After a two-week trial, the court determined that Delaware-based Cox Enterprises' minority position in News-Journal was worth $129.2 million. The defendant (in this action) Cobb & Cole law firm, however, claimed that paying the judgment would ruin News-Journal, a Florida company that owns the Daytona Beach News Journal, according to the complaint.

"Cobb Cole represented to the court on behalf of NJC that due to a number of factors, including a two-year downward trend in newspaper valuations, it would not be possible for NJC to pay this amount fully and promptly and that requiring NJC to do so would result in 'the ultimate hardship, the cessation of business,'" according to the complaint.

But after plaintiff James Hopson was appointed receiver for News-Journal in 2008, he says, he discovered that Cobb & Cole had prepared multimillion-dollar severance packages for News-Journal executives, who took home 13 times their annual base pay.

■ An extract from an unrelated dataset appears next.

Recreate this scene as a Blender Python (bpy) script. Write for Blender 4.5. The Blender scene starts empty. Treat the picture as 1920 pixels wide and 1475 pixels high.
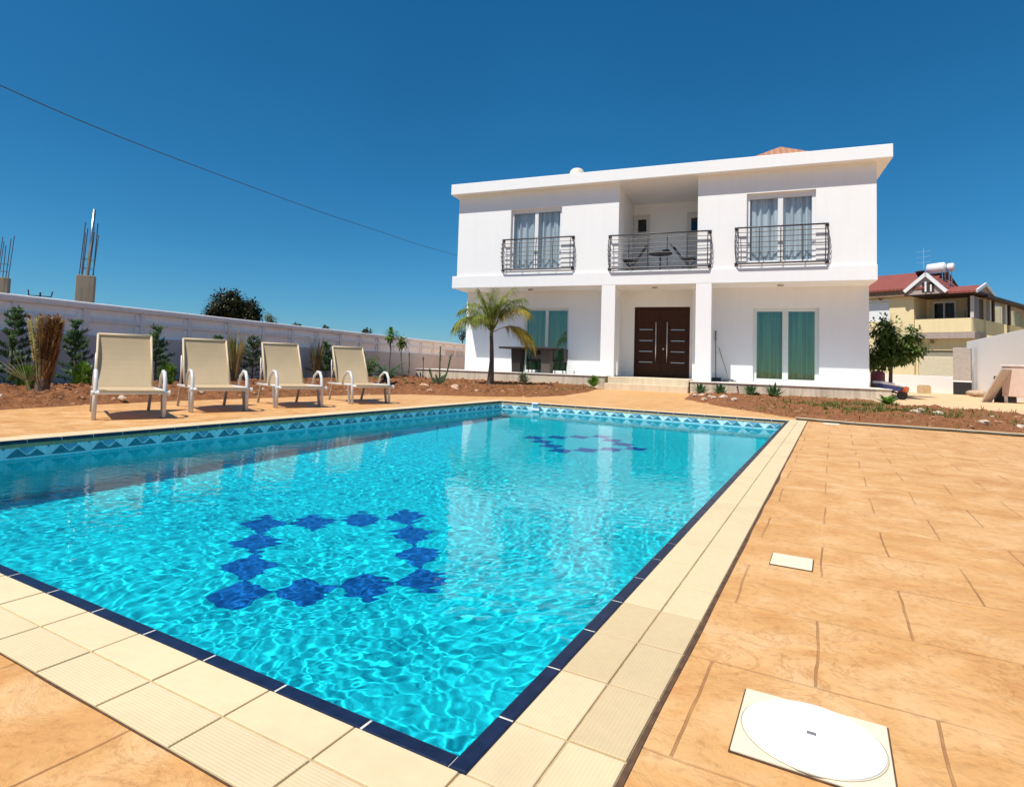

"On November 2 and 4, 2004 (less than a week prior to the meditation in the underlying case), NJC had purportedly entered into grossly excessive compensation agreements with two of its officers/directors ... and at least twenty-seven of its employees," according to the complaint. (Parentheses in complaint.)

Hopson says the former CEO of News-Journal, Tippen Davidson, did not have authority to create the severance packages and that they never were approved by the News-Journal board of directors or shareholders.

The packages guaranteed News-Journal CFO David Kendall and CEO Georgia Kaney "lifetime employment at the highest level of the company at levels of compensation exceeding $200,000 per year," according to the complaint.

Cox and Hopson claim that "executive severance agreements" would cost News-Journal more than $5 million in payouts, while "key manager agreements" would cost the company more than $8 million.

When Cox filed a motion to set aside the executive severance agreements, Cobb & Cole allegedly lied and said that the News-Journal board had approved the golden parachutes.

"Once Cox learned of the agreements and filed its motion to set aside on May 23, 2008, Cobb Cole had an irreconcilable conflict between its representation of NJC and its representation of Kendell and Kaney in support of their agreements," according to the complaint. "While Kendall and Kaney eventually employed their own individual counsel, Cobb Cole continued to work on their behalf - employing expert witnesses, preparing memoranda of law, attending depositions, appearing at hearings and arguing in support of the validity of the agreements."

A court voided the agreements because there "was no reasonable relationship between the services rendered by Kendall and Kaney and the benefits received by NJC," according to the complaint.

Hopson and Cox seek damages and an order directing Cobb & Cole to disgorge the cost of their defense, alleging breach of fiduciary duty and fraudulent transfer. Their lead attorney is John DeVault with Bedell, Dittmar, DeVault, Pillans & Coxe of Jacksonville, Fla.